One of the minor things I asked Norma to think about was changing the name of Faithful, one of the sisters. I kept getting the names Faithful and Fancy mixed up. Faithful had appeared in previous short stories written by Norma, but brilliantly, Norma made the name change an integral part of the story: “[T]he newly fourteen-year-old sister who had just informed the family that she was changing her name from Faithful to Stevie, of all things, was something of a mess… (from now on, my name is Stevie and no one in this family better forget that).” We can see right away what she is like—she knows her own mind, and nobody had better mess with her!

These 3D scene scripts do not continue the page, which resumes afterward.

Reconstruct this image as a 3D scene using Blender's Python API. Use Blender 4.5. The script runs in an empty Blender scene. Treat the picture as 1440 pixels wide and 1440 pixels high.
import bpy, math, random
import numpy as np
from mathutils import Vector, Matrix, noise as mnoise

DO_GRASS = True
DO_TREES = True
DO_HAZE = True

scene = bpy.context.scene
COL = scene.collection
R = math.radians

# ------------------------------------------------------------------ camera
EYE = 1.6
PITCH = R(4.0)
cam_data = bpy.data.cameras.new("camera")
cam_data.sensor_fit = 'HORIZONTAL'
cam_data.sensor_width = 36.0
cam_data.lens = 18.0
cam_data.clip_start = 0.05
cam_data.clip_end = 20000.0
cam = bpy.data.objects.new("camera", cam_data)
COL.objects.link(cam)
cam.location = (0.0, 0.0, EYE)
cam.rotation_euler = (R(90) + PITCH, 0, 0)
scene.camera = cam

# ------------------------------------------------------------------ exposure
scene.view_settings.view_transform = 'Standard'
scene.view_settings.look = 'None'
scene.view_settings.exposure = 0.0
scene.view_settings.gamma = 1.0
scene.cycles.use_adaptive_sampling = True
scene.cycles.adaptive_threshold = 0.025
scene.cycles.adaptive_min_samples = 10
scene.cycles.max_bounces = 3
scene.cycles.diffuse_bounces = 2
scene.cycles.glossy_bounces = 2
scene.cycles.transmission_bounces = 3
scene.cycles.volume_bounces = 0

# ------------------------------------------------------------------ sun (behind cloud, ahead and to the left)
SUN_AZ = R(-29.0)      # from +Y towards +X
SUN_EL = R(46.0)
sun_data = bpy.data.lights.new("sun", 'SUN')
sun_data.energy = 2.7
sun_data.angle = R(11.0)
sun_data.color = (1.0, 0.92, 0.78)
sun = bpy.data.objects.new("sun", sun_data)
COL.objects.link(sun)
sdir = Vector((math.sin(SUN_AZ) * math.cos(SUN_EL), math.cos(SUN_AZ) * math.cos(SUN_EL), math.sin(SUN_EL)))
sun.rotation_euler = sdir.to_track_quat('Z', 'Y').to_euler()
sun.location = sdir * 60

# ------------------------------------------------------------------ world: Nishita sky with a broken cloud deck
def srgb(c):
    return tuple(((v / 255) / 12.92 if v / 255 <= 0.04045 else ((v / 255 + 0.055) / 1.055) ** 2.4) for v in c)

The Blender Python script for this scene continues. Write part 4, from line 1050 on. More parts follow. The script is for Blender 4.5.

In The Missing Girl and Girlhearts and her other books, Norma wrote with insight and compassion about working class families. I found her characters tremendously refreshing. These are not privileged kids whose greatest problem is what to wear to school. These are kids whose families worry about money, whose fathers are out of work, as Huddle Herbert is in The Missing Girl, whose mothers work as “lunch ladies” in a nursing home, as Blossom Herbert does. The characters often live in a small town in upstate New York. As an Upstate New York girl herself, from Glens Falls, Norma carried this small town setting with her always.

Norma never shied away from tough subjects: she respected her readers, and somehow she never forgot what it felt like to be a teenager. She looked like a perennial teenager, too—with her charming braids and small frame and winning smile. In person and via phone, letter, and e-mail, Norma was always honest— never afraid to talk about how she felt. She was very funny, and always gracious, warm, and loving. Working with Norma was one of the greatest privileges I’ve known as an editor. She had a good soul and a kind heart. I am proud of the work Norma and I did together, but Norma was not only a colleague, she was a dear friend. I am fortunate to have shared this earth with her.